Written problem → Copy the listing verbatim, excluding any images found in it.

Information supplied →
[Begin]

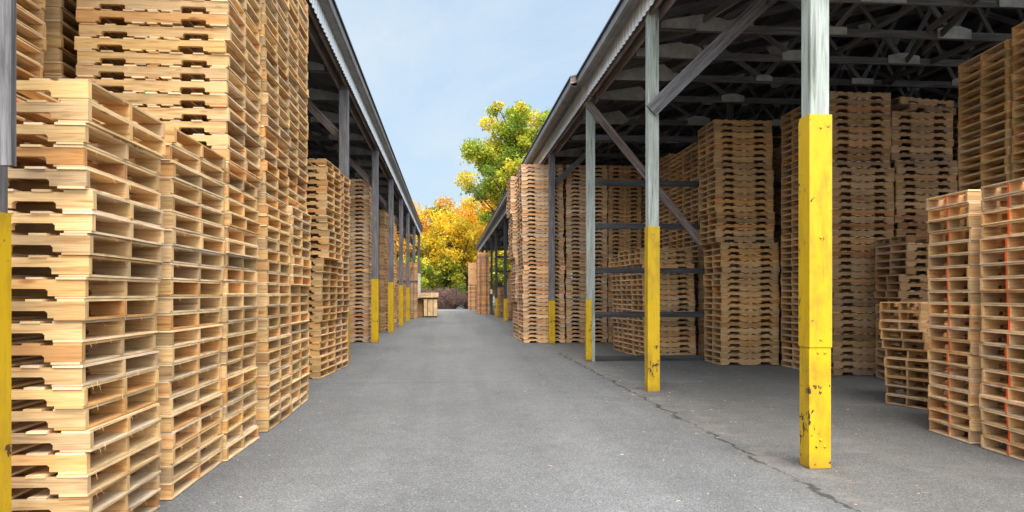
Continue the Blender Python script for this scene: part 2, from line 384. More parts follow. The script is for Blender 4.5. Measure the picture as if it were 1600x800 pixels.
def post(parent, x, y, top, mat, guard=None, wd=0.145, split=None, seam=None, rivets=True, bevel=False, side=1):
    m = MB()
    z0 = 0.0
    m.box((-wd / 2, -wd / 2, z0), (wd / 2, wd / 2, top), axis=2)
    if split: m.box((wd / 2 + 0.006, -wd / 2 + 0.01, 0), (wd / 2 + 0.066, wd / 2 - 0.01, top), axis=2)
    o = m.obj('post', M[mat], parent); o.location = (x, y, 0)
    bv = o.modifiers.new('b', 'BEVEL'); bv.width = 0.006; bv.segments = 1
    if guard:
        gd = MB(); t = wd / 2 + 0.010
        def shell(z0, z1, t, ty0=None):
            gd.box((-t, -t, z0), (-t + 0.008, t, z1)); gd.box((t - 0.008, -t, z0), (t, t, z1))
            gd.box((-t + 0.0005, -t + 0.0002, z0 + 0.0003), (t - 0.0005, -t + 0.008, z1 - 0.0003))
            gd.box((-t + 0.0005, t - 0.008, z0 + 0.0003), (t - 0.0005, t - 0.0002, z1 - 0.0003))
            gd.box((-t + 0.009, -t + 0.009, z1 - 0.012), (t - 0.009, t - 0.009, z1 - 0.004))
        if seam:
            shell(seam, guard, t + 0.006); shell(0.004, seam - 0.002, t)
            gd.box((-t - 0.006, -t - 0.001, 0.02), (-t + 0.002, -t + 0.055, seam - 0.01))
        else: shell(0.004, guard, t)
        go = gd.obj('post_guard', M['yellow'], o)
        b2 = go.modifiers.new('b', 'BEVEL'); b2.width = 0.003; b2.segments = 2
        # bolt heads join the guard mesh
        if rivets:
            rv = MB(); tt = t + (0.006 if seam else 0)
            zs = [0.22, 0.62, guard - 0.1] + ([seam + 0.06, 1.75] if seam else [1.2])
            spots = [(0.0, zz) for zz in zs if zz < guard]
            if seam: spots += [(0.035, seam - 0.04), (-0.02, seam - 0.04), (-0.03, 0.17), (0.035, 0.17)]
            for (xx, zz) in spots:
                ty = -(tt if zz > (seam or 0) else t)
                ring = []
                for rr_, dy in ((0.011, 0.0), (0.010, -0.005), (0.005, -0.009)):
                    ring.append([(xx + rr_ * math.cos(a * math.pi / 5), ty + dy, zz + rr_ * math.sin(a * math.pi / 5)) for a in range(10)])
                for q in range(2):
                    for a in range(10):
                        rv.face([ring[q][a], ring[q][(a + 1) % 10], ring[q + 1][(a + 1) % 10], ring[q + 1][a]])
                rv.face(ring[2])
            if rv.v: rv.obj('bolt', M['yellow'], o)
    return o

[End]

Task output →
Continue the Blender Python script for this scene: part 2, from line 384. More parts follow. The script is for Blender 4.5. Measure the picture as if it were 1600x800 pixels.
def post(parent, x, y, top, mat, guard=None, wd=0.145, split=None, seam=None, rivets=True, bevel=False, side=1):
    m = MB()
    z0 = 0.0
    m.box((-wd / 2, -wd / 2, z0), (wd / 2, wd / 2, top), axis=2)
    if split: m.box((wd / 2 + 0.006, -wd / 2 + 0.01, 0), (wd / 2 + 0.066, wd / 2 - 0.01, top), axis=2)
    o = m.obj('post', M[mat], parent); o.location = (x, y, 0)
    bv = o.modifiers.new('b', 'BEVEL'); bv.width = 0.006; bv.segments = 1
    if guard:
        gd = MB(); t = wd / 2 + 0.010
        def shell(z0, z1, t, ty0=None):
            gd.box((-t, -t, z0), (-t + 0.008, t, z1)); gd.box((t - 0.008, -t, z0), (t, t, z1))
            gd.box((-t + 0.0005, -t + 0.0002, z0 + 0.0003), (t - 0.0005, -t + 0.008, z1 - 0.0003))
            gd.box((-t + 0.0005, t - 0.008, z0 + 0.0003), (t - 0.0005, t - 0.0002, z1 - 0.0003))
            gd.box((-t + 0.009, -t + 0.009, z1 - 0.012), (t - 0.009, t - 0.009, z1 - 0.004))
        if seam:
            shell(seam, guard, t + 0.006); shell(0.004, seam - 0.002, t)
            gd.box((-t - 0.006, -t - 0.001, 0.02), (-t + 0.002, -t + 0.055, seam - 0.01))
        else: shell(0.004, guard, t)
        go = gd.obj('post_guard', M['yellow'], o)
        b2 = go.modifiers.new('b', 'BEVEL'); b2.width = 0.003; b2.segments = 2
        # bolt heads join the guard mesh
        if rivets:
            rv = MB(); tt = t + (0.006 if seam else 0)
            zs = [0.22, 0.62, guard - 0.1] + ([seam + 0.06, 1.75] if seam else [1.2])
            spots = [(0.0, zz) for zz in zs if zz < guard]
            if seam: spots += [(0.035, seam - 0.04), (-0.02, seam - 0.04), (-0.03, 0.17), (0.035, 0.17)]
            for (xx, zz) in spots:
                ty = -(tt if zz > (seam or 0) else t)
                ring = []
                for rr_, dy in ((0.011, 0.0), (0.010, -0.005), (0.005, -0.009)):
                    ring.append([(xx + rr_ * math.cos(a * math.pi / 5), ty + dy, zz + rr_ * math.sin(a * math.pi / 5)) for a in range(10)])
                for q in range(2):
                    for a in range(10):
                        rv.face([ring[q][a], ring[q][(a + 1) % 10], ring[q + 1][(a + 1) % 10], ring[q + 1][a]])
                rv.face(ring[2])
            if rv.v: rv.obj('bolt', M['yellow'], o)
    return o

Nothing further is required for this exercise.